Factories that once operated in silos have their equipment connected to a network. “With the Intelligent Factory, we are bringing those sets of equipment online, connecting it and doing it in a secure manner.” 

Using Data to Deliver Mission Goals

On the Big Data side, Steve says, “it’s all about how we store high rates of data to enable analytics downstream to make sure our products are operating effectively and delivering the mission goals.”

For instance, an artificial intelligence (AI) program on a military satellite can learn to identify physical features like roads and aircraft, but how do you process the data it creates back on the ground to minimize threat response time? “We want to run those AI and machine learning algorithms on the satellite itself, versus having to push all the data to the ground system, run the analytics at the ground, and then eventually get the answer,” Steve says. “If you can do it in flight, the kill chain is as small as possible.” 

In the future, “these applications will do the processing in flight, so that we do not have to send as much data to the ground.” The same efficiencies apply in analyzing data from commercial and civil spacecraft such as analyzing telemetry anomalies – or even in monitoring machines in intelligent factories. “Rather than having a human watch the machine, we can actually have the computer watch the machine for us,” Steve explains. “It changes the way we deliver results to our customers.” 

Space

Model-Based Engineering Builds Mission Success

More and more, customers are asking to “see how the sausage gets made,” Steve says. Meeting those requests requires another tool – one that he’s probably most excited about – model-based engineering. 

“They want to know how we model the set of system requirements they gave us into a design. How do we validate it's going to meet performance characteristics?”

Model-based engineering changes the way customers experience the product, giving them a preview of the finished design and how it will meet their mission needs.

“The customer can come in and see models of any of the products that we build,” Steve says. “They can see the simulation in the computer before we create the finished product so that they feel comfortable with the approach.”

Lockheed Martin Space’s model-based engineering acceleration program brings together 65-plus engineering tools, from Cameo Systems Modeler software to CAD drawings to manufacturing work instructions. 

Steve believes model-based engineering is the most exciting innovation impacting the future of space. It’s important not only for customers to see the end product but also for the suppliers, who account for 70% of the cost of spacecraft, either building sub-assemblies or providing components, to see how their work impacts the final product.

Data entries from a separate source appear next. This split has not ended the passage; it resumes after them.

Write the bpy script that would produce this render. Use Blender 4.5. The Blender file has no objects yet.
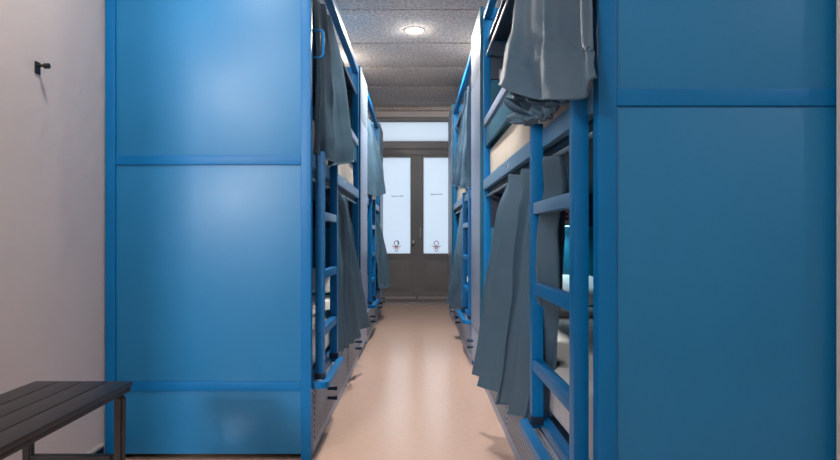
import bpy, bmesh, math, random
from mathutils import Vector
from mathutils.noise import noise as pnoise
random.seed(4)
C = bpy.context.scene.collection
F, CX, CY, H = 600.0, 417.0, 237.0, 1.0      # focal length in pixels, vanishing point, eye height

def at(px, py, d):
    "a point of the place, from where it shows and how far off it is"
    return Vector(((px-CX)*d/F, d, H-(py-CY)*d/F))

# ------------------------------------------------------------------ materials
def srgb(r, g, b):
    f = lambda c: ((c/255+.055)/1.055)**2.4 if c/255 > .04045 else c/255/12.92
    return (f(r), f(g), f(b), 1)

def mat(name, col, rough=.5, metal=0, spec=.5, noise=0, nscale=8, bump=0, bscale=200, coat=0, sheen=0, rvar=0):
    m = bpy.data.materials.new(name); m.use_nodes = True
    nt = m.node_tree; N = nt.nodes; L = nt.links
    b = N['Principled BSDF']
    b.inputs['Base Color'].default_value = col
    b.inputs['Roughness'].default_value = rough
    b.inputs['Metallic'].default_value = metal
    b.inputs['Specular IOR Level'].default_value = spec
    b.inputs['Coat Weight'].default_value = coat
    if sheen: b.inputs['Sheen Weight'].default_value = sheen
    tc = N.new('ShaderNodeTexCoord')
    nz = N.new('ShaderNodeTexNoise'); nz.inputs['Scale'].default_value = nscale
    nz.inputs['Detail'].default_value = 6
    L.new(tc.outputs['Object'], nz.inputs['Vector'])
    mr = N.new('ShaderNodeMapRange')
    mr.inputs['From Min'].default_value = .3; mr.inputs['From Max'].default_value = .7
    mr.inputs['To Min'].default_value = 1-noise; mr.inputs['To Max'].default_value = 1+noise
    L.new(nz.outputs['Fac'], mr.inputs['Value'])
    mx = N.new('ShaderNodeVectorMath'); mx.operation = 'SCALE'
    mx.inputs[0].default_value = col[:3]
    L.new(mr.outputs['Result'], mx.inputs['Scale'])
    L.new(mx.outputs['Vector'], b.inputs['Base Color'])
    if rvar:
        m2 = N.new('ShaderNodeMapRange')
        m2.inputs['From Min'].default_value = .3; m2.inputs['From Max'].default_value = .7
        m2.inputs['To Min'].default_value = rough-rvar; m2.inputs['To Max'].default_value = rough+rvar
        L.new(nz.outputs['Fac'], m2.inputs['Value']); L.new(m2.outputs['Result'], b.inputs['Roughness'])
    if bump:
        n2 = N.new('ShaderNodeTexNoise'); n2.inputs['Scale'].default_value = bscale
        n2.inputs['Detail'].default_value = 4
        L.new(tc.outputs['Object'], n2.inputs['Vector'])
        bp = N.new('ShaderNodeBump'); bp.inputs['Strength'].default_value = bump
        bp.inputs['Distance'].default_value = .01
        L.new(n2.outputs['Fac'], bp.inputs['Height']); L.new(bp.outputs['Normal'], b.inputs['Normal'])
    return m

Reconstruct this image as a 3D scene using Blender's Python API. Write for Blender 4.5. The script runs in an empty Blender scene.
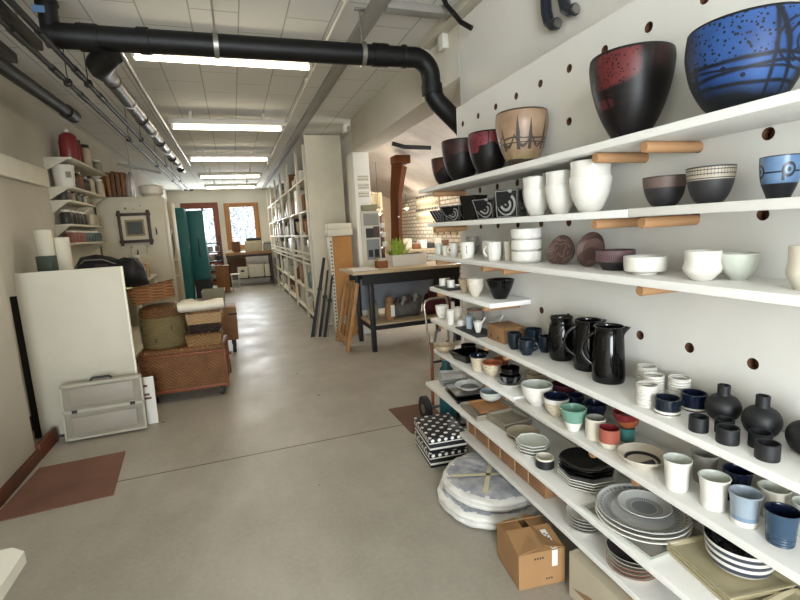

Bringing all those parties together is the challenge he is working on for the future – one in which “everyone is working rapidly to enable, because model-based engineering will become the de facto standard by which future business with the government is held.”

Retooling and Reskilling

Propelling these initiatives requires talent – lots of it. Reskilling today’s workers and in the years ahead, in anticipation of the new jobs they will have to tackle.

A Dell Technologies report predicts 85% of the jobs that will exist in 2030 haven’t even been invented yet. Many are linked to artificial intelligence and machine learning, augmented reality, virtual reality, cloud computing, and human-machine partnerships.

The STEM connection isn’t lost on Steve. As a Lockheed Martin Fellow, he sees it as his role to inspire, train and recruit the next generation of technical talent.

To further that mission, he works with students from elementary school LEGO leagues to university-level capstone projects focused on supply chain risk analysis, encouraging them to pursue STEM careers.  

“As we move out into space itself and create that pathway for the future, new jobs are going to open up,” Steve says. “We’ll be doing 3D printing, using materials from the Moon or asteroids, to build things in space. We’re going to need large numbers of communications satellites, power stations, and ways to take folks to space and back. If you’re interested in solving the problems of today and tomorrow, there’s always going to be a job for you.”